We pay for a single destroyer with new homes that could have housed more than 8,000 people.
This, I repeat, is the best way of life to be found on the road the world has been taking.
This is not a way of life at all, in any true sense. Under the cloud of threatening war, it is humanity hanging from a cross of iron. […]
This speech should not be confused with this equally topical excerpt from his “Farewell Address” of 1961 invoking another of his famous coinages:
This conjunction of an immense military establishment and a large arms industry is new in the American experience. The total influence-economic, political, even spiritual–is felt in every city, every State house, every office of the Federal government. We recognize the imperative need for this development. Yet we must not fail to comprehend its grave implications. Our toil, resources and livelihood are all involved; so is the very structure of our society.
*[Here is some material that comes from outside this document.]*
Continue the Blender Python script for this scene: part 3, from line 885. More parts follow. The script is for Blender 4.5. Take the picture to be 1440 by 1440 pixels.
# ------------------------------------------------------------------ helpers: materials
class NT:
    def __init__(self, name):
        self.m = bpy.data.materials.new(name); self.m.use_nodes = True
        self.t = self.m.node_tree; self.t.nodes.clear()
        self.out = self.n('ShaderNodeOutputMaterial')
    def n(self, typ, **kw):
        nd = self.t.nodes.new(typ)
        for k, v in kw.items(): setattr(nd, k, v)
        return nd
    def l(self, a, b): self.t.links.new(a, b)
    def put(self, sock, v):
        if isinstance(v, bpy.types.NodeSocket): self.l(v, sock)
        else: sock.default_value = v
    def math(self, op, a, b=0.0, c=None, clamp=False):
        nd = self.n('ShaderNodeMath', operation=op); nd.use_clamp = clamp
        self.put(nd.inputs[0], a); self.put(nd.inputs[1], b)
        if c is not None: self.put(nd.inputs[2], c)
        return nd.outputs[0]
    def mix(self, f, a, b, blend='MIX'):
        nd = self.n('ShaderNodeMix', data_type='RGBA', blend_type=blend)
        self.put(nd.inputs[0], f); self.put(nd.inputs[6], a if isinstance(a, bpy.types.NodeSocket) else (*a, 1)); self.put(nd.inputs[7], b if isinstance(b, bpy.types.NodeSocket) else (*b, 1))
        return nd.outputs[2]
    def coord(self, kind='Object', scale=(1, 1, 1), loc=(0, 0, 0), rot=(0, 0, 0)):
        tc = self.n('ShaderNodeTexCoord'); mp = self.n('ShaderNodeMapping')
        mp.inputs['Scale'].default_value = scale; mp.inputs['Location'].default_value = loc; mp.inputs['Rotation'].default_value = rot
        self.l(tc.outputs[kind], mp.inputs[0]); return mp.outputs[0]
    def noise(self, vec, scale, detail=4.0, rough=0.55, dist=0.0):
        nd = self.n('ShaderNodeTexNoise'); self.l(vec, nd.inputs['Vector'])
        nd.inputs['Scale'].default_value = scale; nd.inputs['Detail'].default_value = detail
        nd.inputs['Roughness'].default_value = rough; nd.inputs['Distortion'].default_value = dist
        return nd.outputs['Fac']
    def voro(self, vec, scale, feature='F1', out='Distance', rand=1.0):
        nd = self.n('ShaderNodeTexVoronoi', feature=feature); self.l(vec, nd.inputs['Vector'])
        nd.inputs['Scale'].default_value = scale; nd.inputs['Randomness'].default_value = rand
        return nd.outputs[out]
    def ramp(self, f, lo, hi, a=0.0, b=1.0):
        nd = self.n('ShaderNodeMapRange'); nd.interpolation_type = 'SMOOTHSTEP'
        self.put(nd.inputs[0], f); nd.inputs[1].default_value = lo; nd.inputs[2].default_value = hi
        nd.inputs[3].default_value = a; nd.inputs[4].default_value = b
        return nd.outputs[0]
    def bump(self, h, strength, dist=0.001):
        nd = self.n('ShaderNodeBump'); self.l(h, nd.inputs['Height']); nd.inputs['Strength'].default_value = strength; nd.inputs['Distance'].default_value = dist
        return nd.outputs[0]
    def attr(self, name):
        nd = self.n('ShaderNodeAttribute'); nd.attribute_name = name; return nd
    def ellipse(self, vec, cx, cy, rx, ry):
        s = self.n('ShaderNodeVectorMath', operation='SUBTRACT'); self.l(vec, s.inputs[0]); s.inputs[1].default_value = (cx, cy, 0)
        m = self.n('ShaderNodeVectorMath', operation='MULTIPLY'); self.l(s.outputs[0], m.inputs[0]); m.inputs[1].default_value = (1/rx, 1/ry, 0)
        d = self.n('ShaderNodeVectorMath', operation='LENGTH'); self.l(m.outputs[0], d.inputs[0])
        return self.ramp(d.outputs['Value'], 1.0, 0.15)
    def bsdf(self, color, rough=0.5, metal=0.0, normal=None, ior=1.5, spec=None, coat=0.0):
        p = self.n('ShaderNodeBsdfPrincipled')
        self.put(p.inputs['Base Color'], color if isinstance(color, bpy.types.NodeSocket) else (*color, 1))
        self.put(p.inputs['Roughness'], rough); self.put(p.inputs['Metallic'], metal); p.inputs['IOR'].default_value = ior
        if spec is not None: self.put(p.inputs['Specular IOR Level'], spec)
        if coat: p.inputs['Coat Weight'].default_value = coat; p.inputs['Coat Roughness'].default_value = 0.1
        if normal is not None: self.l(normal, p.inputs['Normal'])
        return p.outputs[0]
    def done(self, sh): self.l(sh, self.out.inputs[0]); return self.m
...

In the councils of government, we must guard against the acquisition of unwarranted influence, whether sought or unsought, by the military-industrial complex. The potential for the disastrous rise of misplaced power exists and will persist.
In the spirit of Ike, this Coupture piece is made from steel-cased cartridges manufactured in the countries that inspired the military industrial compounding we continue to suffer under today.
7.62x54R (Czech, surplus): a the “Russian” round used from the Tsarist days through into the present, only made in Eastern Bloc countries
7.62×39 (Russian, commercial): the “Soviet” round, also manufactured in States
.223/5.56 (Russian, commercial): the “all-American”/NATO caliber; the Russians undercut U.S. .223 manufacturing with a cheaper steel-cased version. It’s rarer at recyclers, perhaps because of economic nationalism, or possibly because it is less forgiving than brass.
The points of the cross are red and blue glass, but so charred as to be black, except in certain lights. The white of the red white and blue (incidentally probably the most popular Western flag colors, and Russia’s too) may be spalled, but beneath those flaws is clear.